Paintings as Experiments in Natural and Moral Philosophy
Juan Gomez writes…
About a month ago I published a post on George Turnbull’s Treatise on ancient Painting. There I briefly commented that Turnbull thought that paintings could work as proper samples or experiments for natural and moral philosophy (understood as the ‘science of man’). I want to expand on this issue in this post.
The whole of Turnbull’s Treatise, as he comments at the beginning of chapter seven, is designed to show the usefulness of the imitative arts for philosophy and education in general. After a recollection of the thoughts of the ancient philosophers on these arts, Turnbull dedicates the last two chapters of the book to sketch the reasons for incorporating the arts in the Liberal education program. This is where paintings can serve as samples or experiments.
To understand the role of paintings, it is necessary to point out a general characteristic of Turnbull’s philosophy. He believed that human beings were made to contemplate and to imitate nature, and their happiness was mainly achieved through these two activities. If we take a look and examine all our faculties and powers, we will see that we are perfectly constituted for the study of nature. We acquire knowledge through the observation of nature, and the desire to imitate it leads us to perform experiments that will enhance our understanding of it.
Nature is also the source for the work of the artist:
- The Artist derives all his Ideas from Nature, and does not make Laws and Connexions agreeably to which he works in order to produce certain Effects, but conforms himself to such as he finds to be necessarily and unchangeably established in Nature. (Treatise on Ancient Painting, p. 137)
From this it follows that the paintings of an artist should represent (imitate) nature as it is in reality, following all its laws. With this in mind Turnbull goes on to tell us that paintings in fact serve as samples or experiments for natural and moral philosophy:
- Philosophy is rightly divided into natural and moral; and in like manner, Pictures are of two Sorts, natural and moral: The former belong to natural, and the other to moral Philosophy. For if we reflect upon the End and Use of Samples or Experiments in Philosophy, it will immediately appear that Pictures are such, or that they must have the same Effect. What are Landscapes and Views of Nature, but Samples of Nature’s visible Beauties, and for that Reason Samples and Experiments in natural Philosophy? And moral Pictures, or such as represent parts of human Life, Men Manners, Affections, and Characters; are they not Samples of moral Nature, or of the Laws and Connexions of the moral World, and therefore Samples or Experiments in moral Philosophy? (Treatise, p. 145)

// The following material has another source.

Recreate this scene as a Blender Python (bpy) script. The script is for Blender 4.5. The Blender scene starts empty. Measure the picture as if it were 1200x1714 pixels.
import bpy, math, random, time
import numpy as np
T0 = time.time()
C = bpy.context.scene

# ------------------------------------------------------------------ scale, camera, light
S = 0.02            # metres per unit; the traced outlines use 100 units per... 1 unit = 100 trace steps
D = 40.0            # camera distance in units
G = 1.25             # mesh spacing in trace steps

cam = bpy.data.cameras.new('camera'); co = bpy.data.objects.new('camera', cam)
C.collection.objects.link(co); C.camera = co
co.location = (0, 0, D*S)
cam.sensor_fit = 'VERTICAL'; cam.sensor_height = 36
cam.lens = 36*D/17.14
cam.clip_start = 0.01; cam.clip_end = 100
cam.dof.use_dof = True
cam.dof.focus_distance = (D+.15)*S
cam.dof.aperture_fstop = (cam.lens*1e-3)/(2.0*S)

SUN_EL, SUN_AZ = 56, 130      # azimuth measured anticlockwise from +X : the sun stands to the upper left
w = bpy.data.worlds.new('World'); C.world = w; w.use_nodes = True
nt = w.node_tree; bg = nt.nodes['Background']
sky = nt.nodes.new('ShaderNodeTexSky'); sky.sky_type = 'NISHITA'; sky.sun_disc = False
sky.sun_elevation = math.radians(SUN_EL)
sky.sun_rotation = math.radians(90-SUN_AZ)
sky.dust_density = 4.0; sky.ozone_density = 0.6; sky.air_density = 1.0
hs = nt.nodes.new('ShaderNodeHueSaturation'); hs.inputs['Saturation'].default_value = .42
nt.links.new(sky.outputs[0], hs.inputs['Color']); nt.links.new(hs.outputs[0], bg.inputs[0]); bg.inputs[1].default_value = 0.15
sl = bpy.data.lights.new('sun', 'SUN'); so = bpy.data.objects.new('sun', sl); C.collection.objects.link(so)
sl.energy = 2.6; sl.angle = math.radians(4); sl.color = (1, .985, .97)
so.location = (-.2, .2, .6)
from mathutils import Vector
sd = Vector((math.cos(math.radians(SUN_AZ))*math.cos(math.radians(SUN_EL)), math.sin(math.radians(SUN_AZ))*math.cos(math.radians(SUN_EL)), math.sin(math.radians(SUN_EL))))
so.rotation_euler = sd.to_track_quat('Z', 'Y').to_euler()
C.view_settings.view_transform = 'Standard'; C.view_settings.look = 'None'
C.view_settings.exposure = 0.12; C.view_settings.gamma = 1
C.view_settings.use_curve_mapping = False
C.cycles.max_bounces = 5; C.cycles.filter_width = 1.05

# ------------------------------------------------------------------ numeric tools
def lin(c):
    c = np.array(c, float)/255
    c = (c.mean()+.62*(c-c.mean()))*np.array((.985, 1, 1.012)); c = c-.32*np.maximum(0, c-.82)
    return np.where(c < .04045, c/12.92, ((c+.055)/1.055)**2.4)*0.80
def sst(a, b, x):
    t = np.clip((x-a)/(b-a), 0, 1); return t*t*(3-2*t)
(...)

Since the paintings are supposed to represent nature, it is impossible to appreciate them without comparing them to the original (reality). In this sense paintings will provide us with a proper sample of nature that will enhance our knowledge of it. Turnbull’s theory relies on the artist making exact ‘copies’ of nature, and only then can they serve as proper samples. In the case of natural pictures, he allows two sorts of ‘copies’: either exact representations of nature (like a photograph), or imaginary scenes, as long as they conform to the Laws of Nature. If they are not in these categories, then they shouldn’t be taken as proper samples for the study of nature, and in Turnbull’s case, not even as good works of art. Those works of art that do not imitate nature do not give us the pleasure derived from those that do.
Turnbull prescribes a parallel form of realism for moral paintings. These pictures should depict human nature as it really is, and through them we can gain knowledge of our actions and characters:
- Moral Pictures, as well as moral Poems, are indeed Mirrours in which we may view our inward Features and Complexions, our Tempers and Dispositions, and the various Workings of our Affections. ‘Tis true, the Painter only represents outward Features, Gestures, Airs, and Attitudes; but do not these, by an universal Language, mark the different Affections and Dispositions of the Mind? (Treatise, p. 147)
As long as the sole purpose of the arts is to imitate nature, and all the works follow the laws of nature (even in cases of imaginary scenes), Turnbull can count them as having the same effect ‘real’ samples and experiments have.